I gattini ciechi

Mentre si dipana questa indegna vicenda dell’elezione al Quirinale, mi è tornato in mente il titolo di un racconto poco conosciuto di Tomasi di Lampedusa, I gattini ciechi.

II partiti, che pure avevano trovato modo di accordarsi lo scorso anno su Draghi a Palazzo Chigi, sembrano smarriti in una specie di labirinto. Non sembrano ora capaci di fare la sola cosa seria e utile: riunirsi attorno a un tavolo e cercare di far emergere un nome super-partes che possa godere di ampio consenso e possedere quelle caratteristiche di alta moralità e prestigio che il ruolo richiede. E il paradossa sta nel fatto che il nome c’è, tutti lo sanno, ed è quello di Mario Draghi, ma molti non vogliono che lasci il Governo, specialmente i 5 Stelle che temono elezioni a breve scadenza, e così si sacrifichi la carta migliore di cui il Paese dispone, anche di fronte al mondo. Invece, il centro-destra, neppure molto unito, insiste su un nome, quello di Elisabetta Casellati, che in sé apparirebbe degno, come Presidente del Senato, ma appare, forse ingiustamente, di parte, al resto delle forze politiche. Può darsi che alla lunga ce la faccia lo stesso, mettendo forse così in pericolo la coalizione di governo, ma è difficile che sia per ampio margine.

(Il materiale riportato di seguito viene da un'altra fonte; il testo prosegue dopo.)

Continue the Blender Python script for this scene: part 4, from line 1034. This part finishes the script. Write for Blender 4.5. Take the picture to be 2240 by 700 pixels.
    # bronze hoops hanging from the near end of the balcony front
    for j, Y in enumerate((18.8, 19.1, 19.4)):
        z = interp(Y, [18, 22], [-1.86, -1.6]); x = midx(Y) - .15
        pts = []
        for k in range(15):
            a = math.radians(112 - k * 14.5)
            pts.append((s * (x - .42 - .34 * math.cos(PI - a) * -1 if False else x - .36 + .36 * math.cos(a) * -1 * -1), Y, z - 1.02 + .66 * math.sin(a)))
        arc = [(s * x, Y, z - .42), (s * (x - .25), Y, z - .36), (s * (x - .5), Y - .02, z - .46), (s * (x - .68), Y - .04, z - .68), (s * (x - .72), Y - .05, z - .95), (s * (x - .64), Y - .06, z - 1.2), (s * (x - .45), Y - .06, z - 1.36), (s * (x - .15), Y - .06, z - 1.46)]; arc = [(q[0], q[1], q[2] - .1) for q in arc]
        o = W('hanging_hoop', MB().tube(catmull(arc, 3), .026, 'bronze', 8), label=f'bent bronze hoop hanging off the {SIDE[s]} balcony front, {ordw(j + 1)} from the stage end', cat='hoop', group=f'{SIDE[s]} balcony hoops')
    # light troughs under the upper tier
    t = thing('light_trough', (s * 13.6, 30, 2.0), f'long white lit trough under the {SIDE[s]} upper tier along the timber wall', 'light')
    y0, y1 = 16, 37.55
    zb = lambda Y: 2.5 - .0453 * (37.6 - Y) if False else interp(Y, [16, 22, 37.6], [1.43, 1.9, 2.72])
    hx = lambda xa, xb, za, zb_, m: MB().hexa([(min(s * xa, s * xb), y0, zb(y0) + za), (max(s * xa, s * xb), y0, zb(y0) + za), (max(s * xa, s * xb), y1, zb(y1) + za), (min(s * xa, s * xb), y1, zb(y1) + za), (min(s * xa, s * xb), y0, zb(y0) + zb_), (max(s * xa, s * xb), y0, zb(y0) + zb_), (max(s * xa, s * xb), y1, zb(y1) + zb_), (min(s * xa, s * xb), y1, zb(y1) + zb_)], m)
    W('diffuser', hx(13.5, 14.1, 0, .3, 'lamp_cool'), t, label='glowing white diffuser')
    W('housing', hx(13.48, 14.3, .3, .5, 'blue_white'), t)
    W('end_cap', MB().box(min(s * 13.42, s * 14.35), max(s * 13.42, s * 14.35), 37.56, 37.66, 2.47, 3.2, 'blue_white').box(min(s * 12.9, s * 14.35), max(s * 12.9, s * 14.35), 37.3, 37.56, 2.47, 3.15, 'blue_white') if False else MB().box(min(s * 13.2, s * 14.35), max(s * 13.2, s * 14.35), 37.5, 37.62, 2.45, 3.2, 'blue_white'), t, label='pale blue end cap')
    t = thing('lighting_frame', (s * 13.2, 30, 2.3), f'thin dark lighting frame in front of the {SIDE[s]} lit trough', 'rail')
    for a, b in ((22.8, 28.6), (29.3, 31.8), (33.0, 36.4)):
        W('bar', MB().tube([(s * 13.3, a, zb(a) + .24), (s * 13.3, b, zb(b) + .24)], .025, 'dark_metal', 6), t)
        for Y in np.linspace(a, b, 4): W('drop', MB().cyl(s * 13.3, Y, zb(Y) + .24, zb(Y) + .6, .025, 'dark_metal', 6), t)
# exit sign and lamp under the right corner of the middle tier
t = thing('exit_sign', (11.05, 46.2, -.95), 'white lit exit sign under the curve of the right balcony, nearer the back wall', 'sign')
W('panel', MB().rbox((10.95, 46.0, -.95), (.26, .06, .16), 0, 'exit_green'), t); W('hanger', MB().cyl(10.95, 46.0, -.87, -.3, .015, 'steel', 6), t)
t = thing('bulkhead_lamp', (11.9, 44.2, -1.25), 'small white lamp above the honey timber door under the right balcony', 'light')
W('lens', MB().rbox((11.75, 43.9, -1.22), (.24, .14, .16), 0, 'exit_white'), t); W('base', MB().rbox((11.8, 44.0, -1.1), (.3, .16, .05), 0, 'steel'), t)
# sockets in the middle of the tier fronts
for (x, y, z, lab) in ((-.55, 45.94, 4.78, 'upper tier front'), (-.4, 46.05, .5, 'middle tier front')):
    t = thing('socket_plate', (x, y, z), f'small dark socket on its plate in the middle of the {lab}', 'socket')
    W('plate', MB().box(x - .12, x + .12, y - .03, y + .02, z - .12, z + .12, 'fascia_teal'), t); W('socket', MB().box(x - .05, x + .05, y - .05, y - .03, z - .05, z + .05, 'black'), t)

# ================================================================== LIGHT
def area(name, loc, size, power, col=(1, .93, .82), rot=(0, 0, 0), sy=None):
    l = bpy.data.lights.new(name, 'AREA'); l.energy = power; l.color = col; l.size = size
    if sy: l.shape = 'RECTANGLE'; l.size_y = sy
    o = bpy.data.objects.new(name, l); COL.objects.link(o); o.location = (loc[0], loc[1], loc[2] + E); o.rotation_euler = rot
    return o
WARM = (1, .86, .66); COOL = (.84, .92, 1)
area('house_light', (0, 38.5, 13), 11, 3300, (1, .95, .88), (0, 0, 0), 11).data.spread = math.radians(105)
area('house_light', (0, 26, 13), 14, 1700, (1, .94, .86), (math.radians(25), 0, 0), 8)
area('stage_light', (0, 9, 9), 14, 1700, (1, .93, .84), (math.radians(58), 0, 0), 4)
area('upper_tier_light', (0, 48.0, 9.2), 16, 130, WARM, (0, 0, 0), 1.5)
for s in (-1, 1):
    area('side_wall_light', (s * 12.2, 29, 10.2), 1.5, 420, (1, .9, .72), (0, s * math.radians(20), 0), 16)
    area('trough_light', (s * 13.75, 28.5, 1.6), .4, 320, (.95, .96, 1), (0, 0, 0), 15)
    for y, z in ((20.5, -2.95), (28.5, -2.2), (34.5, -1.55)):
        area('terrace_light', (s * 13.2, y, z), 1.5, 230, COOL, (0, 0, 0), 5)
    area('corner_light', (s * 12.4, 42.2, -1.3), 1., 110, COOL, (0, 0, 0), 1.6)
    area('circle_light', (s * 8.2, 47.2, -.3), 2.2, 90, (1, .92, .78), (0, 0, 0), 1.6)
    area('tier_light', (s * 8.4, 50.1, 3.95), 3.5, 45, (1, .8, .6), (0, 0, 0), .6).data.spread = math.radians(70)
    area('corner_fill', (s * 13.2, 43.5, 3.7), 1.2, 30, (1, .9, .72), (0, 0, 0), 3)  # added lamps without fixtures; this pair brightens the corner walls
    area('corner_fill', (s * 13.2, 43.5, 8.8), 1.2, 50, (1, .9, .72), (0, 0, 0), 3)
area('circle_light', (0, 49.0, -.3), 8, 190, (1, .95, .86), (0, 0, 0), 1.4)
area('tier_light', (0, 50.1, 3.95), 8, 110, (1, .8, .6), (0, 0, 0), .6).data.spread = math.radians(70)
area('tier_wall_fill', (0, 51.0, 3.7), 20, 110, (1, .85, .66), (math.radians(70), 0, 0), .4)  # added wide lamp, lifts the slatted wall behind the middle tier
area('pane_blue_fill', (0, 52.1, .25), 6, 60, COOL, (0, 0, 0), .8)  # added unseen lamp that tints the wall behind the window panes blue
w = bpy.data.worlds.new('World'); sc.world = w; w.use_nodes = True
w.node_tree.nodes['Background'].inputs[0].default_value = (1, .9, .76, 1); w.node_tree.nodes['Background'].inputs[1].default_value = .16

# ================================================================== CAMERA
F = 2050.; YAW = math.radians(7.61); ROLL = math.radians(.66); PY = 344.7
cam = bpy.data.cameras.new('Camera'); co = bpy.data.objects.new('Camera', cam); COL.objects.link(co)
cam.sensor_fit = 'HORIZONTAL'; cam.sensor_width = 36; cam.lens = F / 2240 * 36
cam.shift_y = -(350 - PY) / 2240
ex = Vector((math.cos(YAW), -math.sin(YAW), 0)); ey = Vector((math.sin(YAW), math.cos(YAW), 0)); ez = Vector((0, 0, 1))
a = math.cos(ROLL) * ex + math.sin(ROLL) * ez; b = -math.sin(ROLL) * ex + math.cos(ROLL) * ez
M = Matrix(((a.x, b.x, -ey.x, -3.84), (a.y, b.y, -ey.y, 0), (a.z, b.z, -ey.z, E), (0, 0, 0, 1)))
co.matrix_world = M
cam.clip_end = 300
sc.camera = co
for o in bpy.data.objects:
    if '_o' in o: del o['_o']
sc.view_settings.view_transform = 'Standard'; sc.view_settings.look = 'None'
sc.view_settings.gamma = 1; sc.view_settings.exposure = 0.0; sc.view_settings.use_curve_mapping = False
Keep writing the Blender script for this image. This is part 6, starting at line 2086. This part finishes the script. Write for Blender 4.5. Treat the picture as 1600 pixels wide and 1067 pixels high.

Un minimo di buon senso vorrebbe che, come avvenne nel 2013, i maggiori leader si rechino dal Capo dello Stato in esercizio e gli chiedano di accettare una rielezione, eventualmente a tempo determinato, in modo da arrivare al termine della legislatura. Ma questo, oltre al consenso dubbioso di Mattarella, richiederebbe un impegno serio e credibile di eleggere poi Draghi. Chimere!

Intanto, si consuma tristemente la parabola discendente di Silvio Berlusconi, baldanzoso candidato e ora degente di ospedale. Mette tristezza, questa vicenda di un uomo non privo di qualità e di meriti, ma stracarico di difetti, e che per l’età e lo stato di salute (l’ho già scritto, in una nota di qualche settimana fa) deve avere la dignità di tirarsi da parte.